After a messy divorce and the reluctant sale of her property Sarah Barnard can’t face a day of forced celebration with her parents and so just after dawn on Christmas morning, she packs supplies and canters into the bush upon her beloved horse, Tansy. Distracted, Sarah doesn’t notice the change in the weather until a torrent of water is rushing towards her. With no way to retreat, Sarah and Tansy are forced to seek higher ground and take refuge at the site of an old bushranger’s hut in the midst of being renovated. Resigned to waiting for rescue, Sarah establishes camp, content in her solitude, but then a man calls to her from the darkness, and Sarah is no longer alone.

From the moment Heath whistles to Sarah from the edge of the campsite I believed I knew the path the story would take but the twist in the plot left me breathless, catching me unaware. In hindsight the clues are there in the story, hiding, at times, in plain sight, but Brown masterfully plays on the reader’s expectations and with careful, but never obvious, manipulation, subverts the truth.

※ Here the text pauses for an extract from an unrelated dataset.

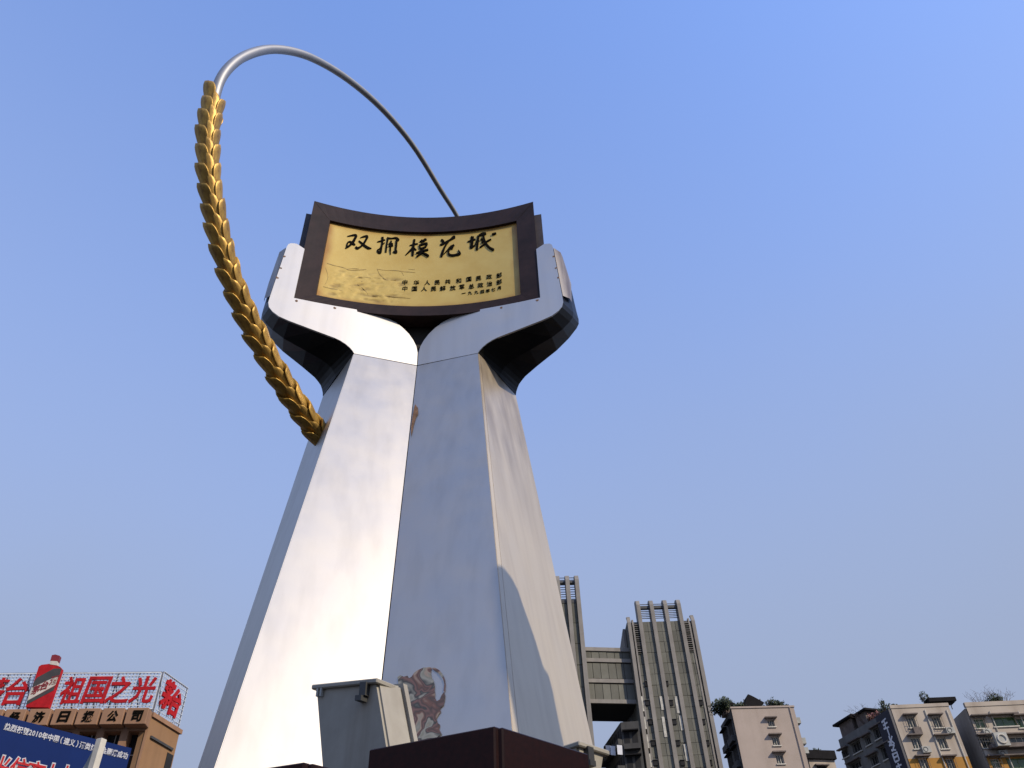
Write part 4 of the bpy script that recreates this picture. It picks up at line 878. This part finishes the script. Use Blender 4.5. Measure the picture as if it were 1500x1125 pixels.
# link wall in the recess
lk0 = AP.P(AP.len, 0, -5); lk1 = Vector((e0.x, e0.y, 0)) - BPp.n * 5
LKP = Plane(Vector((lk0.x, lk0.y, AZ - 1.2)), Vector((lk1.x, lk1.y, AZ - 1.2)))
lkb = thing('link_block', 'recessed stairwell wall in shade between the two cream blocks', 'building', loc=(lk0.x, lk0.y, 0))
shell('wall', lkb, LKP, -.5, LKP.len + .5, 0, AZ - 1.2, 5, m_pinks, f=0)
for k in range(6):
    z = AZ - 4 - 3.0 * k; wv = pobj('window', LKP, .4, LKP.len - .5, z - 1.4, z, .01, .05, m_dark, lkb); pobj('hood', LKP, .2, LKP.len - .2, z + .1, z + .25, .01, .6, m_hood, wv)
# roof things on A and B
for i, (px, off, rx, rz, n_, lb) in enumerate(((1301, -1.2, .5, .9, 90, 'dark tufted roof plant above the navy corner sign'), (1316, -1.0, .4, .5, 70, 'small roof plant just right of the corner sign'), (1322, -1.2, .5, .55, 90, 'roof plant pair over the left cream windows'), (1367, -1.2, .8, 1.3, 170, 'round headed roof tree standing over the right windows of the corner block'))):
    leaf_clump('roof_plant', lb, on_roof(AP, px, off, AZ - .05), rx, rz, n_, 'plants on the corner block roof', size=.17)
can = thing('roof_canopy', 'dark flat canopy at the right end of the corner block roof', 'shelter', loc=on_roof(AP, 1383, -.8, AZ - .05)); cc = on_roof(AP, 1383, -.8, AZ - .05)
bm = bmesh.new(); box_axes(bm, cc - AP.x * 1.2 - AP.n * .8 + Vector((0, 0, .7)), AP.x * 2.9, AP.n * 1.4, Vector((0, 0, .4))); place('top', bm, m_roof, can)
bm = bmesh.new(); [bar(bm, cc + AP.x * q, cc + AP.x * q + Vector((0, 0, .72)), .05, 5) for q in (-.8, .2, 1.2)]; place('post', bm, m_louv, can)
hutA = thing('roof_hut', 'small roof hut on the far end of the grey shaded side', 'hut', loc=AS.P(.8, AZ - .05, -1.5)); h0 = AS.hit(1231, 1078)[0]; h1 = AS.hit(1250, 1070)[0]; cc = AS.P(h0, AZ - .05, -2.4)
bm = bmesh.new(); box_axes(bm, cc, AS.x * (h1 - h0), AS.n * 2.2, Vector((0, 0, 1.5))); place('wall', bm, m_hood, hutA)
bm = bmesh.new(); box_axes(bm, cc - AS.x * .6 - AS.n * .3 + Vector((0, 0, 1.5)), AS.x * (h1 - h0 + 1.2), AS.n * 2.9, Vector((0, 0, .22))); place('roof', bm, m_roof, hutA)
hutB = thing('roof_hut', 'small dark hut midway along the grey shaded side roof', 'hut', loc=AS.P(8, AZ - .05, -1.5)); h0 = AS.hit(1254, 1066)[0]; h1 = AS.hit(1268, 1058)[0]; cc = AS.P(h0, AZ - .05, -2.)
bm = bmesh.new(); box_axes(bm, cc, AS.x * (h1 - h0), AS.n * 1.7, Vector((0, 0, 1.4))); place('wall', bm, m_hood, hutB)
bm = bmesh.new(); box_axes(bm, cc - AS.x * .5 - AS.n * .2 + Vector((0, 0, 1.4)), AS.x * (h1 - h0 + 1), AS.n * 2.2, Vector((0, 0, .2))); place('roof', bm, m_roof, hutB)
for i, t in enumerate((.26, .58, .68, .78, .88)):
    leaf_clump('roof_plant', ('dark bush between the two huts on the shaded side roof', 'reddish roof plant just right of the dark hut', 'reddish roof plant midway between hut and corner', 'thin roof plant short of the corner sign', 'roof plant next to the corner sign on the shaded side')[i], AS.P(AS.len * t, AZ - .05, -.8), .8, .6 if i else .9, 130, 'plants along the shaded side roof', m=mat('reddish_leaf', (.30, .13, .12), .8, var=.3) if i in (1, 2) else None, size=.15)
def bare_bush(name, label, c, rx, h, group):
    root = thing(name, label, 'bare shrub', group=group, loc=c); bm = bmesh.new()
    for _ in range(26):
        e = Vector((random.uniform(-rx, rx), random.uniform(-.4, .4) * rx, h * random.uniform(.5, 1))); p = Vector((e.x * .2, e.y * .2, 0)); m1 = p.lerp(e, .5) + Vector((0, 0, h * .15)); tube(bm, [p, m1, e], [.018, .012, .006], 4)
        for _ in range(2): s2 = m1.lerp(e, random.random()); tube(bm, [s2, s2 + Vector((random.uniform(-.5, .5), 0, random.uniform(.1, .5)))], [.012, .006], 3)
    bmobj('branches', bm, m_twig, root); return root
bare_bush('bare_shrub', 'thin bare branches at the left of the right hand roof', on_roof(BPp, 1446, -1, BPp.top), 1.8, 2.0, 'bare shrubs on the right roof')
bare_bush('bare_shrub', 'thin bare branches beside the dark bush on the right hand roof', on_roof(BPp, 1478, -1, BPp.top), 2.2, 2.4, 'bare shrubs on the right roof')
bare_bush('bare_shrub', 'thin bare branches over the reddish plants of the shaded side roof', AS.P(AS.len * .5, AZ, -.8), 2.4, 2.2, 'bare shrubs on the shaded side roof')
leaf_clump('roof_shrub', 'dark rounded bush on the right hand roof edge', on_roof(BPp, 1466, -1, BPp.top + .3), 1.1, .6, 240, 'bushes on the right roof', size=.16)
leaf_clump('roof_shrub', 'dark bush with a raised right side on the right hand roof', on_roof(BPp, 1474, -1, BPp.top + .3), .9, .7, 220, 'bushes on the right roof', size=.16)

# ---- newspaper building with the roof sign, left
ND = 60.
n1 = at_dist(223, 1043, ND); n0 = at_z(-40, 1046, n1.z); NP = Plane(n0, n1); NW = NP.len; NZt = n1.z
n2 = at_z(263, 1073, n1.z - .2); NS = Plane(n1, Vector((n2.x, n2.y, n1.z)))
nb = thing('newspaper_building', 'ochre office building with black characters on projecting blocks along its top', 'building', loc=(n1.x, n1.y, 0))
def npx(x, y, off=0.): return NP.hit(x, y, off)
zbox0 = npx(205, 1067)[1]
ROWB = [(-18, 14, ''), (17.5, 47, '经'), (52, 83, '济'), (87.5, 119, '日'), (122, 154, '报'), (157.5, 189, '公'), (192.5, 223.5, '司')]
# window bays under the blocks
opn = []
for x0, x1, _ in ROWB:
    a0, a1 = npx(x0 + 1, 1045)[0], npx(x1 - 4, 1045)[0]
    for k in range(5): z1 = zbox0 - .15 - k * 4.3; opn.append([a0 + .1, a1, z1 - 2.6, z1])
NX1 = npx(223.5, 1043)[0]
bm = bmesh.new(); facade(bm, NP, 0, NX1, 0, NZt - .3, [o for o in opn if o[0] > .05], rec=.8); place('front_wall', bm, m_orange, nb)
for o in opn:
    if o[0] <= .05: continue
    wv = pobj('window', NP, *o, -.85, -.8, m_dark, nb); bm = bmesh.new()
    pbox(bm, NP, o[0], o[1], (o[2] + o[3]) / 2 - .02, (o[2] + o[3]) / 2 + .03, -.79, -.74)
    for k in (1,): c = o[0] + (o[1] - o[0]) * .5; pbox(bm, NP, c - .03, c + .03, o[2], o[3], -.79, -.75)
    place('frame', bm, m_pole, wv)
shell('rear_wall', nb, NP, .02, NX1 - .9, 0, NZt - .32, 3, m_orange2, f=-.9)
bm = bmesh.new(); box_axes(bm, Vector((n1.x, n1.y, 0)) - NS.n * .6 + NS.x * .02, NS.x * (NS.len - .02), NS.n * .6, Vector((0, 0, NZt - .3))); place('side_wall', bm, m_orange2, nb)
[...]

Sarah’s reason for being on the mountain is seemingly clear while Heath is the enigma. He appears untruthful, giving vague answers to even the simplest of questions and as Sarah’s suspicion of him grows, so does ours. The tension builds as Sarah battles her intense attraction to Heath, who is young, fit and handsome, even though she suspects him to be dangerous. Brown skillfully develops a relationship between Sarah and Heath that is, if not entirely understandable, feasible, despite the obvious contradictions.

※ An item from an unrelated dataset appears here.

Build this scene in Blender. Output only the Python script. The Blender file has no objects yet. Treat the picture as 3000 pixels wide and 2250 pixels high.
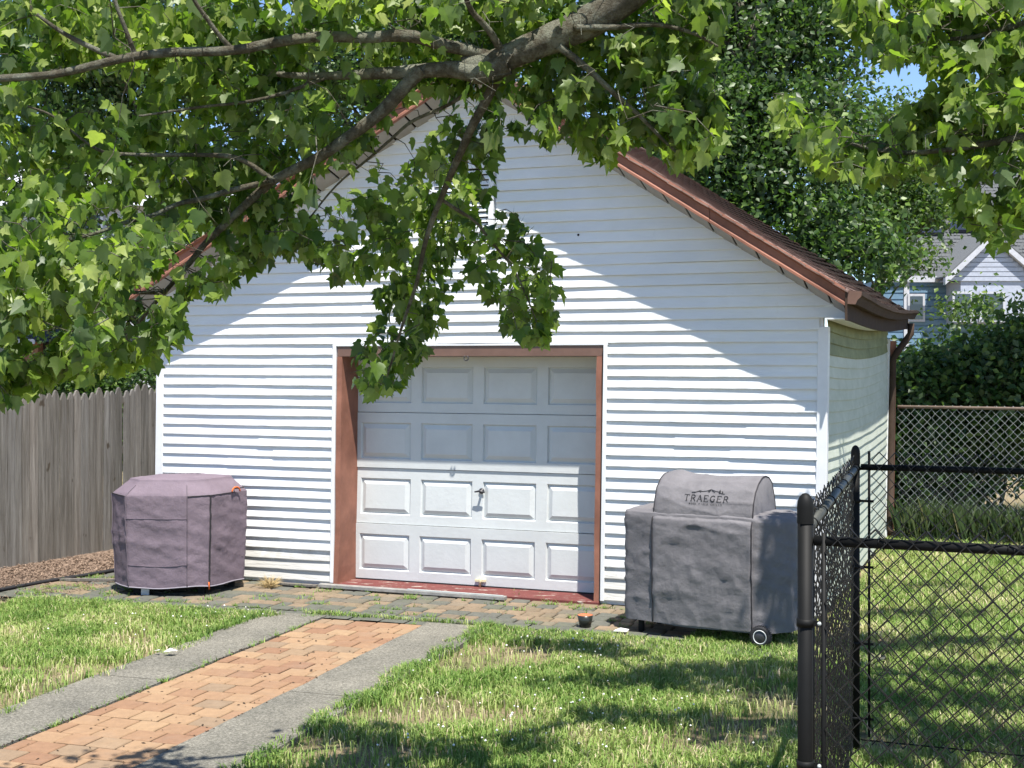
import bpy, math, random
import numpy as np
from mathutils import Vector, Matrix, noise
random.seed(7); rng = np.random.default_rng(7)
SC = bpy.context.scene; COL = SC.collection
# ------------------------------------------------------------------ camera, sky, sun, exposure
CZ, FP, HY = 2.2, 3900.0, 1060.0
cam_d = bpy.data.cameras.new('camera'); cam = bpy.data.objects.new('camera', cam_d); COL.objects.link(cam)
cam.location = (0, 0, CZ); cam.rotation_euler = (math.pi/2, 0, 0)
cam_d.sensor_width = 36; cam_d.lens = FP*36/3000; cam_d.shift_y = -65/3000
cam_d.clip_start = .1; cam_d.clip_end = 1500
SC.camera = cam
SUN = Vector((.134, -.405, 1.0)).normalized()
el = math.asin(SUN.z); az = math.atan2(SUN.x, SUN.y)
w = bpy.data.worlds.new('World'); SC.world = w; w.use_nodes = True
nt = w.node_tree; bg = nt.nodes['Background']
sky = nt.nodes.new('ShaderNodeTexSky'); sky.sky_type = 'NISHITA'; sky.sun_disc = False
sky.sun_elevation = el; sky.sun_rotation = az; sky.ozone_density = 3.0; sky.air_density = .65; sky.dust_density = 0
nt.links.new(sky.outputs[0], bg.inputs[0]); bg.inputs[1].default_value = .125
sl = bpy.data.lights.new('sun', 'SUN'); sl.energy = 5.0; sl.angle = math.radians(.53); sl.color = (1, .955, .89)
so = bpy.data.objects.new('sun', sl); COL.objects.link(so); so.rotation_euler = (-SUN).to_track_quat('-Z', 'Y').to_euler()
SC.view_settings.view_transform = 'Standard'; SC.view_settings.look = 'None'
SC.view_settings.exposure = 1.03; SC.view_settings.gamma = 1; SC.view_settings.use_curve_mapping = False
SC.cycles.max_bounces = 8; SC.cycles.transparent_max_bounces = 8

# ------------------------------------------------------------------ helpers
def W(px, py, d):            # source-photo pixel (3000 wide) at depth d -> place in the yard
    return Vector(((px-1500)/FP*d, d, CZ+(HY-py)/FP*d))
def W2(px, py, d): return W(px*1.3562, py*1.3562, d)
def rnd(a, b): return random.uniform(a, b)

def link(o, parent=None):
    COL.objects.link(o)
    if parent is not None:
        o.parent = parent
        o.location = o.location - parent['_loc'] if False else o.location
    return o
ROOTLOC = {}
def tag(o, label=None, cat=None, group=None, kind=None):
    if label: o['label'] = label
    if cat: o['category'] = cat
    if group: o['group'] = group
    if kind: o['kind'] = kind
    return o
def empty(name, loc, label=None, cat=None, group=None, kind=None):
    o = bpy.data.objects.new(name, None); COL.objects.link(o); o.location = loc; o.empty_display_size = .2
    ROOTLOC[o.name] = Vector(loc)
    return tag(o, label, cat, group, kind)
def wloc(o):
    v = Vector(o.location)
    while o.parent is not None:
        o = o.parent; v = v + Vector(o.location)
    return v
class MB:
    """collects world-space geometry; build() links it as one mesh object"""
    def __init__(s): s.v = []; s.f = []; s.sm = []
    def add(s, vs, fs, smooth=False):
        n = len(s.v); s.v += [tuple(v) for v in vs]; s.f += [tuple(i+n for i in f) for f in fs]; s.sm += [smooth]*len(fs); return s
    def hexa(s, p):   # 8 corners: bottom 0-3 ccw, top 4-7
        return s.add(p, [(3,2,1,0),(4,5,6,7),(0,1,5,4),(1,2,6,5),(2,3,7,6),(3,0,4,7)])
    def box(s, o, a, b, c):  # origin and three edge vectors (right-handed)
        o, a, b, c = map(Vector, (o, a, b, c))
        return s.hexa([o, o+a, o+a+b, o+b, o+c, o+a+c, o+a+b+c, o+b+c])
    def tube(s, pts, r, n=8, caps=True, smooth=True):
        pts = [Vector(p) for p in pts]; m = len(pts)
        rs = r if isinstance(r, (list, tuple)) else [r]*m
        vs = []; up = None
        for i, p in enumerate(pts):
            t = (pts[min(i+1, m-1)]-pts[max(i-1, 0)])
            t = t.normalized() if t.length > 1e-9 else Vector((0, 0, 1))
            if up is None:
                up = Vector((0, 0, 1)) if abs(t.z) < .9 else Vector((1, 0, 0))
            a = t.cross(up)
            if a.length < 1e-6: a = t.cross(Vector((0, 1, 0)))
            a.normalize(); b = a.cross(t).normalized(); up = b
            for k in range(n):
                q = 2*math.pi*k/n
                vs.append(p+a*(rs[i]*math.cos(q))+b*(rs[i]*math.sin(q)))
        fs = [(i*n+k, i*n+(k+1) % n, (i+1)*n+(k+1) % n, (i+1)*n+k) for i in range(m-1) for k in range(n)]
        if caps: fs += [tuple(range(n))[::-1], tuple((m-1)*n+k for k in range(n))]
        return s.add(vs, fs, smooth)
    def lathe(s, c, axis, prof, n=24):  # prof: (radius, dist along axis)
        c = Vector(c); ax = Vector(axis).normalized()
        a = ax.cross(Vector((0, 0, 1)) if abs(ax.z) < .9 else Vector((1, 0, 0))).normalized(); b = ax.cross(a)
        vs = [c+ax*h+(a*math.cos(2*math.pi*k/n)+b*math.sin(2*math.pi*k/n))*r for r, h in prof for k in range(n)]
        m = len(prof)
        fs = [(i*n+k, i*n+(k+1) % n, (i+1)*n+(k+1) % n, (i+1)*n+k) for i in range(m-1) for k in range(n)]
        return s.add(vs, fs, True)
    def poly(s, pts): return s.add(pts, [tuple(range(len(pts)))])
    def build(s, name, mat, parent=None, center=False, kind=None, label=None, bevel=0):
        vs = np.array(s.v, dtype=np.float64).reshape(-1, 3)
        me = bpy.data.meshes.new(name)
        if center: off = Vector(((vs[:, 0].min()+vs[:, 0].max())/2, (vs[:, 1].min()+vs[:, 1].max())/2, vs[:, 2].min()))
        elif parent is not None: off = wloc(parent)
        else: off = Vector((0, 0, 0))
        vv = vs-np.array(off)
        me.from_pydata([tuple(v) for v in vv], [], s.f)
        if any(s.sm): me.polygons.foreach_set('use_smooth', s.sm)
        if mat: me.materials.append(mat)
        o = bpy.data.objects.new(name, me); COL.objects.link(o)
        if parent is not None: o.parent = parent; o.location = off-wloc(parent)
        else: o.location = off
        if bevel:
            m = o.modifiers.new('b', 'BEVEL'); m.width = bevel; m.segments = 2; m.limit_method = 'ANGLE'
        return tag(o, label, kind=kind)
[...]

The sense of unease that permeates the narrative comes not only from the situation but is also carefully cultivated by Brown as she creates a disquieting landscape of thick fog, unstable ground and howling winds. Lashed by rain and in danger of flooding, the mountain is a threatening presence. Sarah and Heath’s battle against the elements, and their isolation, heightens the suspense whilst enforcing intimacy with the need to keep dry and warm.

Once begun, I found it impossible to put Dark Horse aside. The pace is compelling, the tension superb and the plot veers into a breathtaking twist. Dark Horse is a finely crafted, stunning psychological thriller that I can’t recommend strongly enough.